Some of the paintings present images of hope inspired by the thousands of families displaced following the Sudanese Civil War of the early 1980s, and many depict stories of loss and the struggle for survival.
“I think having all of those experiences expressed… it’s a universal language and they speak to experiences that are universal,” said Alier. “It keeps not only the history, but the experiences of the people.”
Under a partnership between Brandeis and the Sudanese Education Fund (SEF), the paintings now have a permanent home at the university. Twenty-five students from Professor Mark Auslander’s class, “Museums and Public Memory,” curated the exhibit with guidance from several members of the southern Sudanese community. The paintings will be shown in other locations but there is a plan to permanently house them in a new South Sudan Cultural Documentation and Preservation Project within the anthropology department.
Aduei Riak ‘08, a member of Auslander’s class who is originally from the refugee camp in Sudan, says she was overwhelmed by the amount of time and care her fellow students put into the exhibition.
“For me,” she said, “it is like the hidden hardship and suffering we all experienced in refugee camps is being uncovered for the first time.

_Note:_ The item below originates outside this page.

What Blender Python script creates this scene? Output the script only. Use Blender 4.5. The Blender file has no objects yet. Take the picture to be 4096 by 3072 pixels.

It is such a comforting feeling to know that what we have gone through is now in the public eye. It is my hope that these paintings will serve as a learning instrument as people witness the horrific plight of young Sudanese people.”
“The artwork speaks for itself,” said Namita Aggarwal, a junior anthropology major who helped curate the exhibit. “We have captions for everything and we got in touch with a lot of the painters themselves to get some analysis about each painting from a southern Sudan perspective.”
Before the exhibition took place a charitable auction organized by Brandeis and SEF was held to “sell” the paintings. Once each painting was “sold,” the originals were donated back to Brandeis. According to Susan Winship, the SEF director, the paintings’ auction raised almost $5,000, which will go toward the Sudanese artists. Additional items were auctioned off raising approximately $30,000 toward the education of Sudanese refugees living in the Boston area.
The SEF reports approximately 3,500 young south Sudanese refugees arrived in the United States in 2000 and 2001. Of these, Winship says about 200 are now living in and around Boston.
Daniel Chol, a southern Sudanese man who now lives in Arlington, Mass., was very pleased with the Brandeis exhibit, explaining that viewing the art is a great way for people to understand what the Sudanese have been through.
“We need to maintain it for future generations,” he said. “I’m happy something was done to keep this here. One-hundred years later and beyond, our story will exist.”
In October, dozens of people attended the exhibition’s opening reception, which featured a singing lesson with a hymn in Dinka, the most widely spoken language in southern Sudan. Members of the Sudanese community pledged to spread word back in their homeland about the exhibit and the plan to preserve the artwork at Brandeis.